Despite that, writing was all I knew. It was still my dream, and I had (still have) much unfinished/unpolished material to work on. For the past three years I've been living off that surplus; yes, I've been living off the past. My short story collection The Gunman in Black was the first original fiction I'd written in three years. I've also written three more stories yet to be published. This appears to have been a temporary burst of creativity, because I've been unable to write anything new since February. In fact, I've been unable to write anything except a few blog posts and entries in my journal . As far as fiction goes, my mind seems to have become completely blank. I fear that my ability to write fiction has died.

The question has been floating around in my mind for a while now. Is it time to call it quits? The thought of trying to write a novel, to spend months and months, possible years, on it, struggling with every sentence, every scene, with all the complexities of creating a novel, seems an impossible task now. Lately, I haven't been able to even grasp the possibility of doing so.
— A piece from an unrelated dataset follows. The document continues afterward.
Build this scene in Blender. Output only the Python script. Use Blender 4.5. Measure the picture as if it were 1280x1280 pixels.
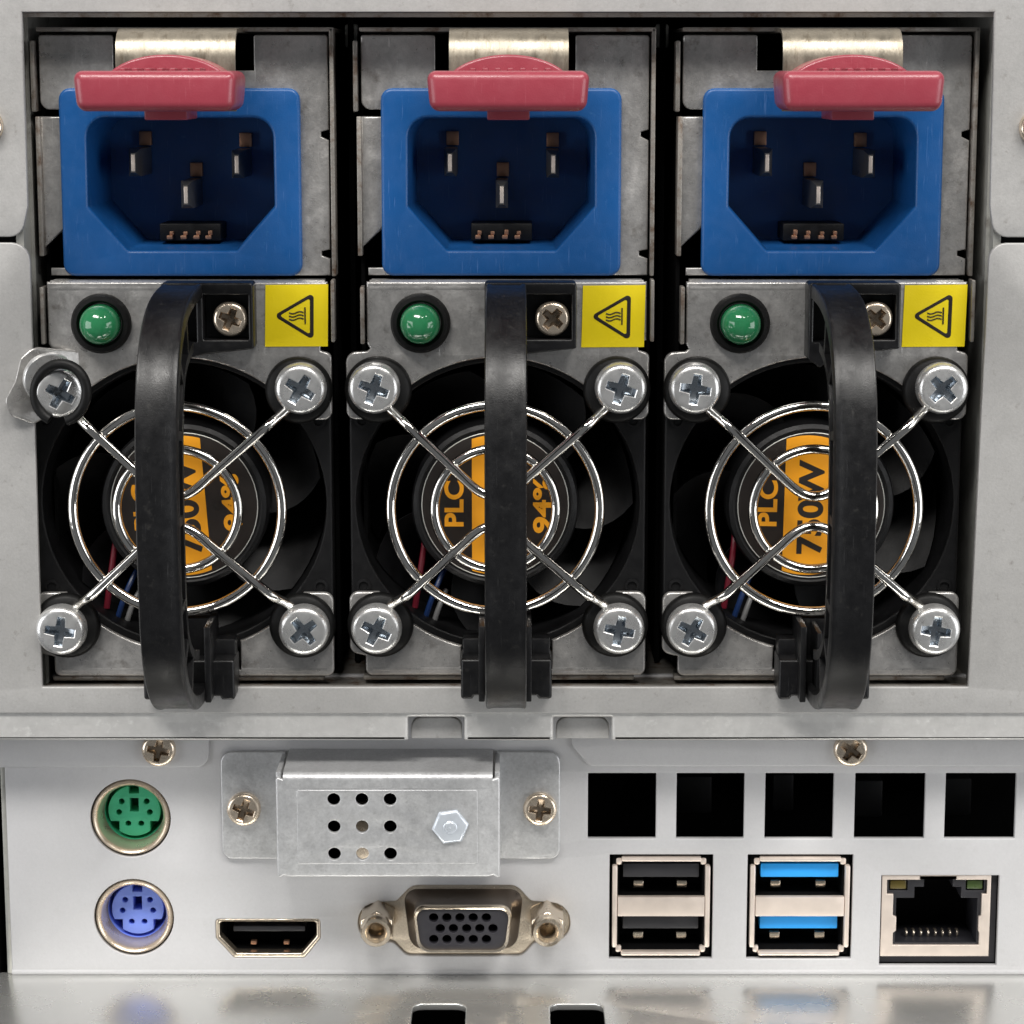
import bpy, bmesh, math, random
from mathutils import Vector, Matrix

# ------------------------------------------------------------------ scene, camera, light
for o in list(bpy.data.objects):
    bpy.data.objects.remove(o, do_unlink=True)
scn = bpy.context.scene
COL = scn.collection
R = math.radians
random.seed(7)
K = 0.001                                   # all dimensions below are millimetres

cd = bpy.data.cameras.new('camera')
cam = bpy.data.objects.new('camera', cd)
COL.objects.link(cam)
DIST, PITCH = 326.3, R(10)
cam.location = (0, -DIST * math.cos(PITCH) * K, DIST * math.sin(PITCH) * K)
cam.rotation_euler = (R(90) - PITCH, 0, 0)
cd.sensor_width = 36
cd.lens = 36 * 3100 / 1280
cd.clip_start = 0.01
cd.clip_end = 20
cd.dof.use_dof = True
cd.dof.focus_distance = 0.322
cd.dof.aperture_fstop = 85
scn.camera = cam

w = bpy.data.worlds.new('World')
scn.world = w
w.use_nodes = True
w.node_tree.nodes['Background'].inputs[0].default_value = (0.93, 0.96, 1.0, 1)
w.node_tree.nodes['Background'].inputs[1].default_value = 0.125


def area(name, loc, target, sx, sy, power, col=(1, 0.97, 0.93)):
    d = bpy.data.lights.new(name, 'AREA')
    d.shape = 'RECTANGLE'
    d.size, d.size_y = sx, sy
    d.energy = power
    d.color = col
    o = bpy.data.objects.new(name, d)
    COL.objects.link(o)
    o.location = loc
    o.rotation_euler = (Vector(target) - Vector(loc)).to_track_quat('-Z', 'Y').to_euler()
    return o


area('ceiling_lamp', (-0.30, -0.66, 0.95), (0, 0, 0), 0.60, 0.20, 13)
area('ceiling_lamp', (0.43, -0.60, 0.93), (0, 0, 0), 0.60, 0.20, 11)
area('side_fill', (-1.06, -0.56, 0.04), (0, 0, 0), 0.8, 0.7, 6, (0.97, 0.98, 1))  # added fill from the left: lights the port panel, spares the cavities
area('side_fill', (1.06, -0.56, 0.04), (0, 0, 0), 0.8, 0.7, 6, (0.97, 0.98, 1))  # added fill from the right, matching the left one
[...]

It just seems too difficult now. So, is it time to call it quits as a writer?

The desire to write still comes and goes. But it doesn't lead to action. So, I've been trying to accept the reality of my situation. Maybe it is time to call it quits.

Saturday, February 12, 2011

On Losing My Muse

I lost my muse about six months ago after suffering a severe bout of depression. Until then I had the ability to see the entire novel, the entire story, in one vision. I could see where changing a word here affected a word fifty pages away. My muse dictated dialogue. Writing was the easiest thing in the world for me to do. It flowed. Yet, when my reading groups read my work, they always found things to fix or improve. And, I have also never been published. Since I've lost my muse, writing is much more difficult, but in some ways I think it's better. When I do manage to write a chapter, or add to a scene, or whatever, it seems much more polished than before. I'm not sure losing my muse has been a totally bad thing. I just have to work harder, but the results seem to be better.